La Fille du puisatier
Un film de Daniel Auteuil
Au cinéma le 20 avril 2011
(Par Annie Forest-Abou Mansour)
Après la réalisation de Marcel Pagnol, parue en 1940, avec Raimu et Fernandel pour acteurs principaux, Daniel Auteuil offre au spectateur une magnifique relecture moderne de La Fille du puisatier.
Patricia (Astrid Bergès-Frisbey) est jolie, éduquée, pure comme l’eau de la rivière qu’elle doit traverser pour porter le déjeuner à son père.

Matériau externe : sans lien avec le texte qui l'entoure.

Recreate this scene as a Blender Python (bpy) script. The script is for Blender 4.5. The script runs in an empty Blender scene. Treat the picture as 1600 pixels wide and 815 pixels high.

Elle est l’aînée des six filles de Pascal Amoretti (Daniel Auteuil), un puisatier veuf qui fore les nappes phréatiques à la recherche de cette eau si rare en Méditerranée. Après avoir été confiée toute petite à une famille parisienne en mal d’enfants, elle revient, pleine de distinction, vivre dans sa famille. Un jour, en portant le repas à son père, elle rencontre un charmant jeune homme, Jacques, (Nicolas Duvauchelle), fils de petits bourgeois aisés et méprisants (Sabine Azéma et Jean-Pierre Darroussin).
Située juste avant la Seconde Guerre Mondiale, l’intrigue, qui ne pourrait montrer qu’un mélodrame sentimental entre une jeune fille pure et naïve et un séducteur riche et beau, se transforme très vite en drame familial, social et historique sur un fonds de guerre, de lutte de classes et de prémices du féminisme. L’histoire amoureuse et familiale se donne rapidement sous la figure de l’absence : absence de l’être aimé, du fils, à cause de la guerre. Le père écrasé par le joug des traditions rurales peine à supporter la honte due à l’affront d’une maternité hors du cadre du mariage et le regard humiliant des autres. Blessé, sous une apparence hargneuse, il conserve amour et tendresse pour sa « princesse » et surtout pour son petit fils, le garçon tant désiré qu’il n’a pas eu. Daniel Auteuil incarne à merveille l’homme du terroir : un homme du début du vingtième siècle, imbu d’honneur, de fierté et de morale, au caractère trempé de cette terre sèche et ingrate. Le spectateur suit avec tendresse son cheminement, son évolution. Pascal Amoretti mute sa colère en amour tendre et possessif, s’appropriant son petit fils pour assouvir son désir frustré d’un fils et assumer son rôle de patriarche. La petite jeune fille craintive, exclue du monde de la parole et des décisions, quant à elle, elle ose à la fin s’affirmer, annonçant ainsi la future émancipation de la femme.
La narration filmique mêle les genres et les registres. Daniel Auteuil emporte le spectateur dans une intrigue où se conjuguent avec finesse et poésie, l’humour, l’émotion et le pathétique. La réussite du film réside dans l’équilibre subtil entre la pudeur des sentiments et des gestes, la réflexion, la gravité et le rire.